Data segment ▸
+ + +
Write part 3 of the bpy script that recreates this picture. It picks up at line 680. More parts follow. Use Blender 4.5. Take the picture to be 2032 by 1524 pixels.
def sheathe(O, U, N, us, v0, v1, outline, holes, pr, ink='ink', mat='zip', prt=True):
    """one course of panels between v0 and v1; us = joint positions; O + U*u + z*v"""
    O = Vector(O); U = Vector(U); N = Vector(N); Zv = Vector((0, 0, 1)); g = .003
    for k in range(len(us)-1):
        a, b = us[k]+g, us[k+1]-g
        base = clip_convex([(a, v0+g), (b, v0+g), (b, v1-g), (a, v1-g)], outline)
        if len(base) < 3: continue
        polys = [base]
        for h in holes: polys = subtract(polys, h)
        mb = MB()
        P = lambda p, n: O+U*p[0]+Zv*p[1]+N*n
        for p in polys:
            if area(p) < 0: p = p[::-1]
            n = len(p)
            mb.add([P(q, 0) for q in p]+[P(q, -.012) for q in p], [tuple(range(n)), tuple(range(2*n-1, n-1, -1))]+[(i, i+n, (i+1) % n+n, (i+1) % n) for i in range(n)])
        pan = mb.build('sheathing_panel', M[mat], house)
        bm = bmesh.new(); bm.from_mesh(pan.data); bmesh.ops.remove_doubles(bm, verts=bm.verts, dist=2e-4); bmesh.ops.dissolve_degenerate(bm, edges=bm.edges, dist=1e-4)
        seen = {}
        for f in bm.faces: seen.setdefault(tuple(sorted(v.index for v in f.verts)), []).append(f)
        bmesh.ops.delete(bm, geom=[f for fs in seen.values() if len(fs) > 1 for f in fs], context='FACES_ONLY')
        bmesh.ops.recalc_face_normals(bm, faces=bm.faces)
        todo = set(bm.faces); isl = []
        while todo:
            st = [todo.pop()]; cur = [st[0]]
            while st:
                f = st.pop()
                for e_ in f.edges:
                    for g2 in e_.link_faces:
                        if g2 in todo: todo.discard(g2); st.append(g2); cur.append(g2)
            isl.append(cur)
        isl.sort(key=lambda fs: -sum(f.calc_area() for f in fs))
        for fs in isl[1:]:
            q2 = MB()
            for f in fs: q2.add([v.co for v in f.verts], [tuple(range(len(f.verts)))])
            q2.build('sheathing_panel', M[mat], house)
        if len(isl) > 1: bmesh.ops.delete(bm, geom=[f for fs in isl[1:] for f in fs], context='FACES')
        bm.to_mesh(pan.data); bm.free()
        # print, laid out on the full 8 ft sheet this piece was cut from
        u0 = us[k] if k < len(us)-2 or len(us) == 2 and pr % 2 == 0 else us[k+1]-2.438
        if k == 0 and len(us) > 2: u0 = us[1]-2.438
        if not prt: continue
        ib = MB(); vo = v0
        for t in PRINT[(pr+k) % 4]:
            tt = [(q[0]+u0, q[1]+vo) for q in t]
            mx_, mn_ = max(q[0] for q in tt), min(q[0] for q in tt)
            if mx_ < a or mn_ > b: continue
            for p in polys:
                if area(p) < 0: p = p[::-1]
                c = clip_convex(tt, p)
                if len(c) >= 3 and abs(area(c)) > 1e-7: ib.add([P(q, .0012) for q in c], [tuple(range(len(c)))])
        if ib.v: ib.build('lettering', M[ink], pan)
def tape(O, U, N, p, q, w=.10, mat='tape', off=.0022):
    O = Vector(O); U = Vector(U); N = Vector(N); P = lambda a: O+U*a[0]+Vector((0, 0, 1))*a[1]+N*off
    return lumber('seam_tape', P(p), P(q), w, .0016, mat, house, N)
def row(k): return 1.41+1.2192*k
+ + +
Print the whole listing again, exactly.

Write part 3 of the bpy script that recreates this picture. It picks up at line 680. More parts follow. Use Blender 4.5. Take the picture to be 2032 by 1524 pixels.
def sheathe(O, U, N, us, v0, v1, outline, holes, pr, ink='ink', mat='zip', prt=True):
    """one course of panels between v0 and v1; us = joint positions; O + U*u + z*v"""
    O = Vector(O); U = Vector(U); N = Vector(N); Zv = Vector((0, 0, 1)); g = .003
    for k in range(len(us)-1):
        a, b = us[k]+g, us[k+1]-g
        base = clip_convex([(a, v0+g), (b, v0+g), (b, v1-g), (a, v1-g)], outline)
        if len(base) < 3: continue
        polys = [base]
        for h in holes: polys = subtract(polys, h)
        mb = MB()
        P = lambda p, n: O+U*p[0]+Zv*p[1]+N*n
        for p in polys:
            if area(p) < 0: p = p[::-1]
            n = len(p)
            mb.add([P(q, 0) for q in p]+[P(q, -.012) for q in p], [tuple(range(n)), tuple(range(2*n-1, n-1, -1))]+[(i, i+n, (i+1) % n+n, (i+1) % n) for i in range(n)])
        pan = mb.build('sheathing_panel', M[mat], house)
        bm = bmesh.new(); bm.from_mesh(pan.data); bmesh.ops.remove_doubles(bm, verts=bm.verts, dist=2e-4); bmesh.ops.dissolve_degenerate(bm, edges=bm.edges, dist=1e-4)
        seen = {}
        for f in bm.faces: seen.setdefault(tuple(sorted(v.index for v in f.verts)), []).append(f)
        bmesh.ops.delete(bm, geom=[f for fs in seen.values() if len(fs) > 1 for f in fs], context='FACES_ONLY')
        bmesh.ops.recalc_face_normals(bm, faces=bm.faces)
        todo = set(bm.faces); isl = []
        while todo:
            st = [todo.pop()]; cur = [st[0]]
            while st:
                f = st.pop()
                for e_ in f.edges:
                    for g2 in e_.link_faces:
                        if g2 in todo: todo.discard(g2); st.append(g2); cur.append(g2)
            isl.append(cur)
        isl.sort(key=lambda fs: -sum(f.calc_area() for f in fs))
        for fs in isl[1:]:
            q2 = MB()
            for f in fs: q2.add([v.co for v in f.verts], [tuple(range(len(f.verts)))])
            q2.build('sheathing_panel', M[mat], house)
        if len(isl) > 1: bmesh.ops.delete(bm, geom=[f for fs in isl[1:] for f in fs], context='FACES')
        bm.to_mesh(pan.data); bm.free()
        # print, laid out on the full 8 ft sheet this piece was cut from
        u0 = us[k] if k < len(us)-2 or len(us) == 2 and pr % 2 == 0 else us[k+1]-2.438
        if k == 0 and len(us) > 2: u0 = us[1]-2.438
        if not prt: continue
        ib = MB(); vo = v0
        for t in PRINT[(pr+k) % 4]:
            tt = [(q[0]+u0, q[1]+vo) for q in t]
            mx_, mn_ = max(q[0] for q in tt), min(q[0] for q in tt)
            if mx_ < a or mn_ > b: continue
            for p in polys:
                if area(p) < 0: p = p[::-1]
                c = clip_convex(tt, p)
                if len(c) >= 3 and abs(area(c)) > 1e-7: ib.add([P(q, .0012) for q in c], [tuple(range(len(c)))])
        if ib.v: ib.build('lettering', M[ink], pan)
def tape(O, U, N, p, q, w=.10, mat='tape', off=.0022):
    O = Vector(O); U = Vector(U); N = Vector(N); P = lambda a: O+U*a[0]+Vector((0, 0, 1))*a[1]+N*off
    return lumber('seam_tape', P(p), P(q), w, .0016, mat, house, N)
def row(k): return 1.41+1.2192*k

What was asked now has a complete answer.